Task to complete: Quote word for word the lines below, beginning with the first and ending with the one that has "FX = Vector((1, -S, 0)).normalized();". Drop the pictures.

——————

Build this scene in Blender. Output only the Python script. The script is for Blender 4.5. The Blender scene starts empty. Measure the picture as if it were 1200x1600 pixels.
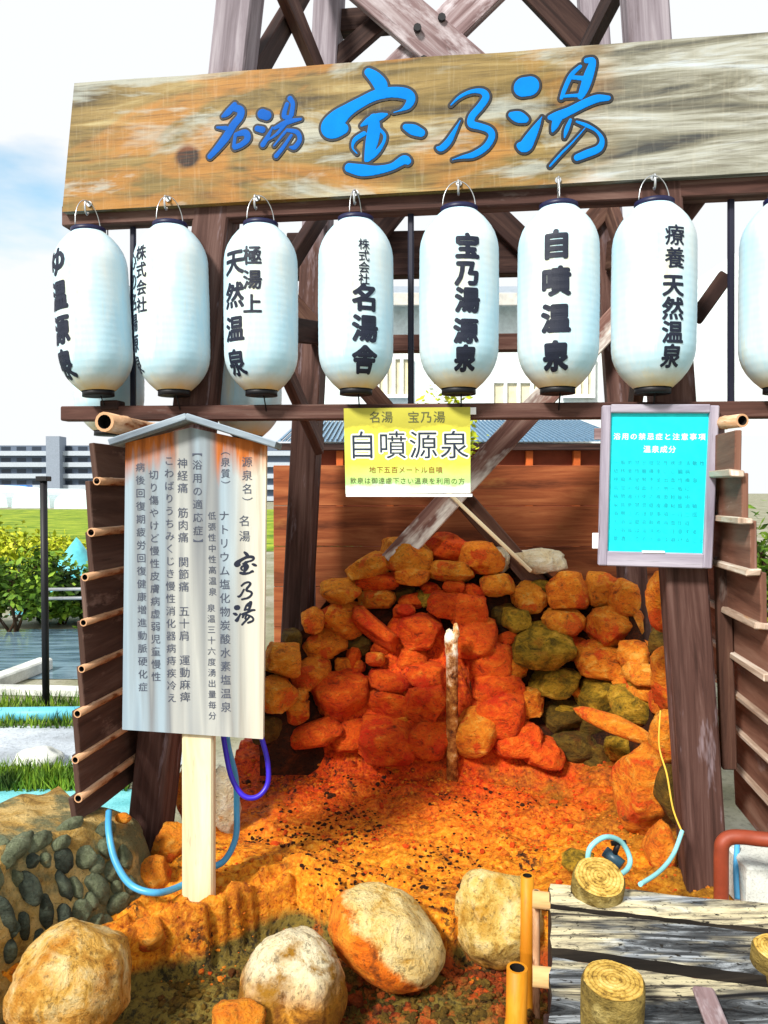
import bpy, bmesh, math, random
import numpy as np
from mathutils import Vector, Matrix, noise
from mathutils.bvhtree import BVHTree
R = math.radians
sc = bpy.context.scene
C = sc.collection
random.seed(7)

# ------------------------------------------------------------------ camera
CAM = Vector((0, 0, 1.55)); F = 1200.0; PITCH = math.atan(30/1200)
cd = bpy.data.cameras.new('camera'); cam = bpy.data.objects.new('camera', cd); C.objects.link(cam)
cd.sensor_fit = 'HORIZONTAL'; cd.sensor_width = 36; cd.lens = 36.0
cd.clip_start = 0.05; cd.clip_end = 4000
cam.location = CAM; cam.rotation_euler = (R(90) - PITCH, 0, 0)
sc.camera = cam
RM = Matrix.Rotation(R(90) - PITCH, 3, 'X')
def ray(px, py): return (RM @ Vector(((px-600)/F, (800-py)/F, -1))).normalized()
def P(px, py, Y):
    d = ray(px, py); return CAM + d*(Y/d.y)
def G(px, py, z=-0.2):
    d = ray(px, py); return CAM + d*((z-CAM.z)/d.z)
S = 0.16                                                     # yaw of the facade
def PF(px, py, off=0.0, Y0=3.05):                            # point on the plane Y = Y0 + off - S X
    d = ray(px, py); return CAM + d*((Y0+off)/(d.y + S*d.x))
FX = Vector((1, -S, 0)).normalized(); FN = Vector((-S, -1, 0)).normalized(); UP = Vector((0, 0, 1))   # along facade, towards viewer

# ------------------------------------------------------------------ light
SUN_EL, SUN_AZ = R(40), R(216)                               # sun high behind the viewer's left shoulder
w = bpy.data.worlds.new('World'); sc.world = w; w.use_nodes = True
nt = w.node_tree; nt.nodes.clear()
out = nt.nodes.new('ShaderNodeOutputWorld'); bg = nt.nodes.new('ShaderNodeBackground'); bg2 = nt.nodes.new('ShaderNodeBackground')
sky = nt.nodes.new('ShaderNodeTexSky'); sky.sky_type = 'NISHITA'; sky.sun_disc = False
sky.sun_elevation = SUN_EL; sky.sun_rotation = SUN_AZ
bg.inputs[1].default_value = 0.12
bg2.inputs[0].default_value = (0.96, 0.98, 1, 1); bg2.inputs[1].default_value = 0.54
tc = nt.nodes.new('ShaderNodeTexCoord'); mp = nt.nodes.new('ShaderNodeMapping'); mp.inputs['Scale'].default_value = (1.4, 1.4, 4.0)
mp.inputs['Location'].default_value = (0.62, 0.1, 0.2)
nz = nt.nodes.new('ShaderNodeTexNoise'); nz.inputs['Scale'].default_value = 1.6; nz.inputs['Detail'].default_value = 6
rp = nt.nodes.new('ShaderNodeValToRGB'); rp.color_ramp.elements[0].position = 0.33; rp.color_ramp.elements[1].position = 0.47
mx = nt.nodes.new('ShaderNodeMixShader')
L = nt.links.new
L(tc.outputs['Generated'], mp.inputs[0]); L(mp.outputs[0], nz.inputs['Vector']);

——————

Output of the exercise:
Build this scene in Blender. Output only the Python script. The script is for Blender 4.5. The Blender scene starts empty. Measure the picture as if it were 1200x1600 pixels.
import bpy, bmesh, math, random
import numpy as np
from mathutils import Vector, Matrix, noise
from mathutils.bvhtree import BVHTree
R = math.radians
sc = bpy.context.scene
C = sc.collection
random.seed(7)

# ------------------------------------------------------------------ camera
CAM = Vector((0, 0, 1.55)); F = 1200.0; PITCH = math.atan(30/1200)
cd = bpy.data.cameras.new('camera'); cam = bpy.data.objects.new('camera', cd); C.objects.link(cam)
cd.sensor_fit = 'HORIZONTAL'; cd.sensor_width = 36; cd.lens = 36.0
cd.clip_start = 0.05; cd.clip_end = 4000
cam.location = CAM; cam.rotation_euler = (R(90) - PITCH, 0, 0)
sc.camera = cam
RM = Matrix.Rotation(R(90) - PITCH, 3, 'X')
def ray(px, py): return (RM @ Vector(((px-600)/F, (800-py)/F, -1))).normalized()
def P(px, py, Y):
    d = ray(px, py); return CAM + d*(Y/d.y)
def G(px, py, z=-0.2):
    d = ray(px, py); return CAM + d*((z-CAM.z)/d.z)
S = 0.16                                                     # yaw of the facade
def PF(px, py, off=0.0, Y0=3.05):                            # point on the plane Y = Y0 + off - S X
    d = ray(px, py); return CAM + d*((Y0+off)/(d.y + S*d.x))
FX = Vector((1, -S, 0)).normalized(); FN = Vector((-S, -1, 0)).normalized(); UP = Vector((0, 0, 1))   # along facade, towards viewer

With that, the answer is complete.